Mary Ley, chief executive officer of Arkansas Arts Academy, attends meetings with other superintendents from around the state. She senses the tension between open-enrollment charter schools and traditional school districts.

Ley, who spent most of her 39 years in education in traditional school districts, thinks much of the concern is related to the loss of bright students to charter schools and test scores declining for traditional schools.

"I've always thought public schools should give those students more attention," she said. "If a charter is wanting to give them attention, you can't fault them for that."

The UA study found Arkansas Arts Academy students performed slightly better than students with similar characteristics in nearby districts, but slightly worse in math, Ritter said.
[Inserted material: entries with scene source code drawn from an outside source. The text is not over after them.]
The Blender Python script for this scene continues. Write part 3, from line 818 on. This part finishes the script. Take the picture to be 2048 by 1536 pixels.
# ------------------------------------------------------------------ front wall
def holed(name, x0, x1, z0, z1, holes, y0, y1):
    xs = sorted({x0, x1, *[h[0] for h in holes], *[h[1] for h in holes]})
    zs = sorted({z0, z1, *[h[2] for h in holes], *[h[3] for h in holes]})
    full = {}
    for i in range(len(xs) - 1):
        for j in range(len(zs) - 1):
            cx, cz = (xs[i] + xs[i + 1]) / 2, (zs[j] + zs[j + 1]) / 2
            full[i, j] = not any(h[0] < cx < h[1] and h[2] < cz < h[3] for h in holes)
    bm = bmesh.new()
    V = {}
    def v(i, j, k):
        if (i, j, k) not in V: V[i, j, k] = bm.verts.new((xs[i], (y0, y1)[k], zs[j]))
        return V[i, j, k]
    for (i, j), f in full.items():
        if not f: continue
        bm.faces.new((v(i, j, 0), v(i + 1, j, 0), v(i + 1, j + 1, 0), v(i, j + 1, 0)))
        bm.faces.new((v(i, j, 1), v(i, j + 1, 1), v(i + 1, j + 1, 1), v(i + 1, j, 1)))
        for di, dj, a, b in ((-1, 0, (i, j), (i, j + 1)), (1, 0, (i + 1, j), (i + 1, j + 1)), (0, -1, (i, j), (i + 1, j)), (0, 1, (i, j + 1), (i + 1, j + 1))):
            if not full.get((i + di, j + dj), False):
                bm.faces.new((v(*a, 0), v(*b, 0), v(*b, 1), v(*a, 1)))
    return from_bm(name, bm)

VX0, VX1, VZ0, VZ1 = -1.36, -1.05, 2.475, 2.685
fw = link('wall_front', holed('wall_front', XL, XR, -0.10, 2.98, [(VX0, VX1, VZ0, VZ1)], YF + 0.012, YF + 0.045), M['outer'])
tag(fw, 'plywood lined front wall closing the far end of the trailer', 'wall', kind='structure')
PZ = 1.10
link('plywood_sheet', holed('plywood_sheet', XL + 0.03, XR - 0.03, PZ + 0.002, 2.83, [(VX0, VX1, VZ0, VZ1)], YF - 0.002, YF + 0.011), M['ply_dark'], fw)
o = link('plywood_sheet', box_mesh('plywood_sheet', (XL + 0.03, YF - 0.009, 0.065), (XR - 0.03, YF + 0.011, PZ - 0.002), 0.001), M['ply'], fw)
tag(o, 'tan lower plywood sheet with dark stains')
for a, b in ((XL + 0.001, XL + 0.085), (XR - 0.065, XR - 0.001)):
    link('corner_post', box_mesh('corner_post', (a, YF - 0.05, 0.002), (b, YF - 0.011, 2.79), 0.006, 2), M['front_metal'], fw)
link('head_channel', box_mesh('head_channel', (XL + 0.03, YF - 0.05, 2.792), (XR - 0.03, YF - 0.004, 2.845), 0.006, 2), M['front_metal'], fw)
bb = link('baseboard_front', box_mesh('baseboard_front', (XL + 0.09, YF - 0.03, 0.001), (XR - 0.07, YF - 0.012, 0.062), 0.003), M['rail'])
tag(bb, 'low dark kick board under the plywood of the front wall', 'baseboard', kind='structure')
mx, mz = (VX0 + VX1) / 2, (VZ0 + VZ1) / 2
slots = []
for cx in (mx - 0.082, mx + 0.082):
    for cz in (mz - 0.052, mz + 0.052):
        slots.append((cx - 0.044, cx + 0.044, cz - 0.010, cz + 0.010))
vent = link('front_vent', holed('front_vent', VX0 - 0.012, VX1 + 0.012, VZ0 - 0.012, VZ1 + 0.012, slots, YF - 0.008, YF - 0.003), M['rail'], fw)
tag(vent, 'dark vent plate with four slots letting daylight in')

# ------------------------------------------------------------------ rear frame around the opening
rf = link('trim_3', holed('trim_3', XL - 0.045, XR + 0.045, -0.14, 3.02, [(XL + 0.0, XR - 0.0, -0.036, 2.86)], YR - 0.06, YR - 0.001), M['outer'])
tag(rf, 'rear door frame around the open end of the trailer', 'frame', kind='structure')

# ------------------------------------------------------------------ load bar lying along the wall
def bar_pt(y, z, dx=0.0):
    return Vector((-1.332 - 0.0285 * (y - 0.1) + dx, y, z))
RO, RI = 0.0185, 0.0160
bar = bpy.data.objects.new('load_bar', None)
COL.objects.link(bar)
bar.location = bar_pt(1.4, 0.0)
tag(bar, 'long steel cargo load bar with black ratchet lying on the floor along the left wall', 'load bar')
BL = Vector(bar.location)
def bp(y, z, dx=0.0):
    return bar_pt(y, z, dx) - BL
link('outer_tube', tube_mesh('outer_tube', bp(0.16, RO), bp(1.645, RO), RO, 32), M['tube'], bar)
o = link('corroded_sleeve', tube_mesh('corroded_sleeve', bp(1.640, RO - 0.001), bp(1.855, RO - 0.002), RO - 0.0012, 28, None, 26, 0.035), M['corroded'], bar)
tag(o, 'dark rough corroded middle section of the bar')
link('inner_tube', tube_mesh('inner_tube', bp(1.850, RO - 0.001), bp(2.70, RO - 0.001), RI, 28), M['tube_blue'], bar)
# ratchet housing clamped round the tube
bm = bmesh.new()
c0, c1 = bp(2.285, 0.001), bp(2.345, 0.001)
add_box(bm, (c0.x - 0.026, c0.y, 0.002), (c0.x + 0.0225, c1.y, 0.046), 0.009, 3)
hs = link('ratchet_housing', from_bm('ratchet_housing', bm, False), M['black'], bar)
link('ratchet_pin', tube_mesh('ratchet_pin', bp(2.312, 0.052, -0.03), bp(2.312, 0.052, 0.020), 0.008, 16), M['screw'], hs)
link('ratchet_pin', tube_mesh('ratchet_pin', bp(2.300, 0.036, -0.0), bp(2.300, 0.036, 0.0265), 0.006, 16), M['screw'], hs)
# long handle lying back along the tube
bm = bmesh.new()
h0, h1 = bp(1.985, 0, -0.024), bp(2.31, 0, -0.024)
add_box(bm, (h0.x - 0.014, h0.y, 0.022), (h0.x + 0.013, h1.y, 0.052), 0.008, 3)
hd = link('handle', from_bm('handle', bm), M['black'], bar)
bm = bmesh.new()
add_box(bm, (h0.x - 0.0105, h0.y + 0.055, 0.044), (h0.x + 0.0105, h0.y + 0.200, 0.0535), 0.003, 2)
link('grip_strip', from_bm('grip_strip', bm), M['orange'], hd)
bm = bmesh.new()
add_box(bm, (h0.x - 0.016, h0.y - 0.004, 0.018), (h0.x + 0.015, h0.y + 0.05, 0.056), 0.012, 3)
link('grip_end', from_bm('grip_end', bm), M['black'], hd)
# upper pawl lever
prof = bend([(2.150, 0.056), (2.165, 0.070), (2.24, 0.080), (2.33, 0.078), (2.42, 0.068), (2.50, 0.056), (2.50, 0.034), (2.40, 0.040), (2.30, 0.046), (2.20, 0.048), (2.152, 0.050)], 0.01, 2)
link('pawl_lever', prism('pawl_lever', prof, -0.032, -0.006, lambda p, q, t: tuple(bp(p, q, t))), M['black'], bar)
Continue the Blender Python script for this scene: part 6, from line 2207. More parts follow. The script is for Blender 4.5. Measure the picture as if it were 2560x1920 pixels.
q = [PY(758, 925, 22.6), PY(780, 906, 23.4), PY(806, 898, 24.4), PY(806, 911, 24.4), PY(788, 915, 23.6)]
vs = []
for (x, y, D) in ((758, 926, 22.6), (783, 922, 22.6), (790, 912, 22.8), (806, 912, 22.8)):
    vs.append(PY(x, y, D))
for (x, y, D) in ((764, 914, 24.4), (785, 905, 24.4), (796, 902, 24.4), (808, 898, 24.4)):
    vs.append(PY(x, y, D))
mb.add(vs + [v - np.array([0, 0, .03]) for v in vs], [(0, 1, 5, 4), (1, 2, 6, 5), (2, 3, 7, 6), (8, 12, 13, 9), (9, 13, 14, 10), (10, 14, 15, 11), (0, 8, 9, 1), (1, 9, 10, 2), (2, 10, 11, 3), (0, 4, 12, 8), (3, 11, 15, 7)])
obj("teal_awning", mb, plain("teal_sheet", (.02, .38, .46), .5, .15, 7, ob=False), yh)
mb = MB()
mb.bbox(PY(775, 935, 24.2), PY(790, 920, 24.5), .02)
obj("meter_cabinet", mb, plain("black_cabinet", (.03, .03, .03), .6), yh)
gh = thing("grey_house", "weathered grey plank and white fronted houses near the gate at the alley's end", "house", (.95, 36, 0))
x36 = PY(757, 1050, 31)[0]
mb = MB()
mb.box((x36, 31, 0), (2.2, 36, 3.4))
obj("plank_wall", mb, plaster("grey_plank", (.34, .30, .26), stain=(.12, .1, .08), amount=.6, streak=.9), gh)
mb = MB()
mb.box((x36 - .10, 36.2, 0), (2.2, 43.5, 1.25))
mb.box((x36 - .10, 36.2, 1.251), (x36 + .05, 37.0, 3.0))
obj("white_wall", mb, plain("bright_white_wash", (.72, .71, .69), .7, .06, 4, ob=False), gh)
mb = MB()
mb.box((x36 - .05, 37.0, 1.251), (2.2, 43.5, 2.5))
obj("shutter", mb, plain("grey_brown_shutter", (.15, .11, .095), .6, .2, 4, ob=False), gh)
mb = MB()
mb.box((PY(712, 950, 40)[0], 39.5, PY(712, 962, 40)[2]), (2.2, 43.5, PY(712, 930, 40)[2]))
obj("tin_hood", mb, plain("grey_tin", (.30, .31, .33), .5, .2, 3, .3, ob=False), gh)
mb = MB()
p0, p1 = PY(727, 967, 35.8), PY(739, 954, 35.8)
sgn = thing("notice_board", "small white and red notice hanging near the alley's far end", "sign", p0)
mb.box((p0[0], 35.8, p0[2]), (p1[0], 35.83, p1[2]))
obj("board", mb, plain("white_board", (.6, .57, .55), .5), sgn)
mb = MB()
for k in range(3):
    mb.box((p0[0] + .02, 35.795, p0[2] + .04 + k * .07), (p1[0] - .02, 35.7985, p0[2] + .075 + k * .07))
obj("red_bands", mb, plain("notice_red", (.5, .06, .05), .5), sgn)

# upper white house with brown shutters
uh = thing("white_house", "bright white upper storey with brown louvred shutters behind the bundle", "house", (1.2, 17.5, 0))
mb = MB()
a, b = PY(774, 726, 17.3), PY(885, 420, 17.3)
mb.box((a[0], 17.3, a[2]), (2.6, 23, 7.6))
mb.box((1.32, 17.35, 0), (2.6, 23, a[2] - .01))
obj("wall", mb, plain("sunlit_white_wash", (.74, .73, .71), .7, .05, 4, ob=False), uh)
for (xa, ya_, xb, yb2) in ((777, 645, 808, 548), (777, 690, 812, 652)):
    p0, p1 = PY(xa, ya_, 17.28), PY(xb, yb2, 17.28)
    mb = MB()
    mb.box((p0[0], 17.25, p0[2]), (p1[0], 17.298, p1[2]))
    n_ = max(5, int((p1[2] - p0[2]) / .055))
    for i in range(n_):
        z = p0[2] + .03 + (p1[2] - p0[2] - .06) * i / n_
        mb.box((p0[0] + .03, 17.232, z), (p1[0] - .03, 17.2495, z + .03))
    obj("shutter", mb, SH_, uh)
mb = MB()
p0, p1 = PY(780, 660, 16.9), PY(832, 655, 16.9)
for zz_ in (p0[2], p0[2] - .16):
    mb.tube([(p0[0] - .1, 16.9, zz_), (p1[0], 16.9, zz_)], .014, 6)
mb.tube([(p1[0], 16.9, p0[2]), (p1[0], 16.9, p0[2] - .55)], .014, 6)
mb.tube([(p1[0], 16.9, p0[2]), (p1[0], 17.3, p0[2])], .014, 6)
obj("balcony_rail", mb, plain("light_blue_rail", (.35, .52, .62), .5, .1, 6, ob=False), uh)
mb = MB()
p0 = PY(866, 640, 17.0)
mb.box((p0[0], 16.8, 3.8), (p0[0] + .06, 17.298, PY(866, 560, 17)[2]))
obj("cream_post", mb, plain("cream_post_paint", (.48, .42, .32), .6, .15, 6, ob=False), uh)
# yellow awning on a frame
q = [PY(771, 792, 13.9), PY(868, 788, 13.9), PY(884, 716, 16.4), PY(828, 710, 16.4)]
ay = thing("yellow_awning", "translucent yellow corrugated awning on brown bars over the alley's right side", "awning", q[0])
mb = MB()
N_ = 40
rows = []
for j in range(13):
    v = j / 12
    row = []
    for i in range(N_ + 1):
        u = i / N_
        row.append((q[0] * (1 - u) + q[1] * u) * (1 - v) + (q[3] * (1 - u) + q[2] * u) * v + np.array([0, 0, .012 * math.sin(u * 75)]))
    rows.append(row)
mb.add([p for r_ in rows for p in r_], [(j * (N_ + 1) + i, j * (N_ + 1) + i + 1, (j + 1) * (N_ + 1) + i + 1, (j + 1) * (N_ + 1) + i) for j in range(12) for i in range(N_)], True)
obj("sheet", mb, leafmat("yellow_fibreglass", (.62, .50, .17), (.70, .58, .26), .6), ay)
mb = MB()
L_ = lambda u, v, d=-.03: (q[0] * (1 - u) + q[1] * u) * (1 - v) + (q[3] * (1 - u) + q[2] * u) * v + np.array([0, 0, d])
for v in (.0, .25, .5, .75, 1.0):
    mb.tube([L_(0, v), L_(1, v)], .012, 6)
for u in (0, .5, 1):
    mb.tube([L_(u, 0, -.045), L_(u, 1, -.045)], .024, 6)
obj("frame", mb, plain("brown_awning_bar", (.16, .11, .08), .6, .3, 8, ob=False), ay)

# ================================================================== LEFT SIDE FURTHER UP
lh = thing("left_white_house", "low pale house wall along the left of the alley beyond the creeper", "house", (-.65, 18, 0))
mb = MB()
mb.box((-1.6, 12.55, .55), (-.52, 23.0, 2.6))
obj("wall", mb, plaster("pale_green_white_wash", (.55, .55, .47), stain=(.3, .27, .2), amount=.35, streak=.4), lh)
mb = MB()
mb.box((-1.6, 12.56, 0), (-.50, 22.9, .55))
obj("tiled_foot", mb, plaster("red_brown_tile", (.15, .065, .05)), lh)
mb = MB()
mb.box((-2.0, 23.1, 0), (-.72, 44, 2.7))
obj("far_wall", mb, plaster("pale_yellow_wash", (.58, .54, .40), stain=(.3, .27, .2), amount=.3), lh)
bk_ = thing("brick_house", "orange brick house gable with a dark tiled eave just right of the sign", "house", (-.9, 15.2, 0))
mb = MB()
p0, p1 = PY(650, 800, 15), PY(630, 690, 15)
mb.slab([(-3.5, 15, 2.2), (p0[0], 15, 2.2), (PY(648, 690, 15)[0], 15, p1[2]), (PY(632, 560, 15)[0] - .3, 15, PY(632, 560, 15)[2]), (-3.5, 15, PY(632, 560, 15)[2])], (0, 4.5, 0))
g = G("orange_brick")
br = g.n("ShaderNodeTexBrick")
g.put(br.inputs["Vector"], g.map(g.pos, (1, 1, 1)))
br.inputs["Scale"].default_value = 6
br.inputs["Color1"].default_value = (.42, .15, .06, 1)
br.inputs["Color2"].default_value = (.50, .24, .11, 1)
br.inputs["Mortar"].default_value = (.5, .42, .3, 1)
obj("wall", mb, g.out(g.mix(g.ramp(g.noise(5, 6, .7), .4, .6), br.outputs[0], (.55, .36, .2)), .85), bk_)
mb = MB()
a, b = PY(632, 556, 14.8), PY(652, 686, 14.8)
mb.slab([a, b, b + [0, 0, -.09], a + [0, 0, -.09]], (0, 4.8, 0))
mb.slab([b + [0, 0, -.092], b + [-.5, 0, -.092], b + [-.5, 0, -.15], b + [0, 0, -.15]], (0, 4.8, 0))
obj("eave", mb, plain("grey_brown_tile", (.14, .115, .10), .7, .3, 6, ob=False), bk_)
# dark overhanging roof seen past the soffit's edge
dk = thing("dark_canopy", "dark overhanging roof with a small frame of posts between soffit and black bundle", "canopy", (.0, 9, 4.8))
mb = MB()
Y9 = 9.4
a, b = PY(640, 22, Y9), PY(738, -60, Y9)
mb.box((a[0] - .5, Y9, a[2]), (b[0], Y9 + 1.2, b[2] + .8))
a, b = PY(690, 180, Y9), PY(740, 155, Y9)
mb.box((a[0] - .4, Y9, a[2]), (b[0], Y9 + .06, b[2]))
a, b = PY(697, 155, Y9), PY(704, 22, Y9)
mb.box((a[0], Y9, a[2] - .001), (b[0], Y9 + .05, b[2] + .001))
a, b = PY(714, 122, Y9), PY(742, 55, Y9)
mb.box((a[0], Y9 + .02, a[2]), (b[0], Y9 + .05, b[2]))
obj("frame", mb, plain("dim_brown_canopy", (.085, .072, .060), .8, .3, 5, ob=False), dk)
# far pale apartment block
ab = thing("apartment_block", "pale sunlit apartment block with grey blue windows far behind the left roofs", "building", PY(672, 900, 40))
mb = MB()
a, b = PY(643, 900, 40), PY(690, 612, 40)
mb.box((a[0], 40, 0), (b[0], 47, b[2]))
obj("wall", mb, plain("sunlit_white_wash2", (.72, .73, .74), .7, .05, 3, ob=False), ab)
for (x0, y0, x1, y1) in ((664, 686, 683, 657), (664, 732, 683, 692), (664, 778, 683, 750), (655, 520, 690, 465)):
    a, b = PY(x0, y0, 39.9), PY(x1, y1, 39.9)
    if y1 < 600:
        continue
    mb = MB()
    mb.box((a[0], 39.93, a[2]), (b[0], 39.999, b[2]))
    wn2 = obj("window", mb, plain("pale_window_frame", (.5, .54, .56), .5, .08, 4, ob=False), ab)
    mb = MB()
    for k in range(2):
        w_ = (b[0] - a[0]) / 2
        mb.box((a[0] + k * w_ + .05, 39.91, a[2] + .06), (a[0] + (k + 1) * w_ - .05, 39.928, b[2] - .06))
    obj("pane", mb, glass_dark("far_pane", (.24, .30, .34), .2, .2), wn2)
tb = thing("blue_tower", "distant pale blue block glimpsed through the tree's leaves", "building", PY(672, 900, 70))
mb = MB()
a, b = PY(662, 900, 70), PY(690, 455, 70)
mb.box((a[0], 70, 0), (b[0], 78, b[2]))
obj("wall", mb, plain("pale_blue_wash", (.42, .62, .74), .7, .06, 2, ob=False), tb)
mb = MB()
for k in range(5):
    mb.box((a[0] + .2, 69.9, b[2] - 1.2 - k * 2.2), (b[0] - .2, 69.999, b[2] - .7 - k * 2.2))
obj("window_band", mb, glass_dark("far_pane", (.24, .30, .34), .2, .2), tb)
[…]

The data shows the results are characteristic of students the academy attracted -- students who entered with stronger ability in literacy and weaker ability in math, he said.

The state report found Haas Hall attracted higher achieving students from 2011 to 2014, and those students performed slightly better on state tests in literacy and math when compared with similar high-achieving students in nearby districts, Ritter said. The results, however, were based on a small number of students.

It's to be expected high-achieving students would be more interested in Haas Hall because its niche is providing a college preparatory program, Wolf said.

"Haas Hall has defined itself as an academically ambitious charter high school and junior high school," Wolf said. "That's going to attract a certain population of students that might not be typical or representative of the broader community."

Rollins is attracted to the idea charter schools create competition. He acknowledged multiple providers can prompt changes in traditional schools and probably are.

But he worries about the fragmentation of the public school system and thinks the expansion of charters is just beginning in Northwest Arkansas as multiple providers are coming forward, Rollins said.

"For every child that leaves the public school, that family's leadership has created a void. The resources that were there to serve all children are lessened," Rollins said.